A Reminder of the Limitations in Using Beer's Law to Estimate Daily Radiation Interception by Vegetation

  1. Thomas R. Sinclair *
  1. Agronomy Physiology Lab., Univ. of Florida, P.O. Box 110965, Gainesville, FL, 32611-0965

Abstract

Radiation extinction coefficients for leaf canopies are often calculated using Beer's Law based on midday measurements of radiation interception. However, the assumption of Beer's Law is not appropriate for leaf canopies and this empirical approach needs to be used with caution. Alternatively, classic derivations of radiation interception by leaf canopies have resulted in a similar exponential form defined as a function of time of day, day of year, and latitude. A common experimental approach of determining the extinction coefficient from midday measurements results in a minimum coefficient that underpredicts the total daily radiation interception. Two approaches are explored to improve the estimates of daily radiation interception under a clear sky. The first approach compared extinction coefficients calculated for midday against ones calculated as representative of radiation interception over the entire day.
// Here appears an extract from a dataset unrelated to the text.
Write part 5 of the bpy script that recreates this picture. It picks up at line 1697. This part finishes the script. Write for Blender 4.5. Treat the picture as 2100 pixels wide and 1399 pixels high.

A linear correlation was found between the two extinction coefficients so that the midday extinction coefficient could be corrected to obtain a coefficient representative of the entire day under a clear sky. The second approach estimated the time of day when measurements could be made to obtain directly an extinction coefficient representative of the entire day. While such times in the day could be identified, this approach is impractical because the periods for taking these measurements are short and dependent on leaf angle.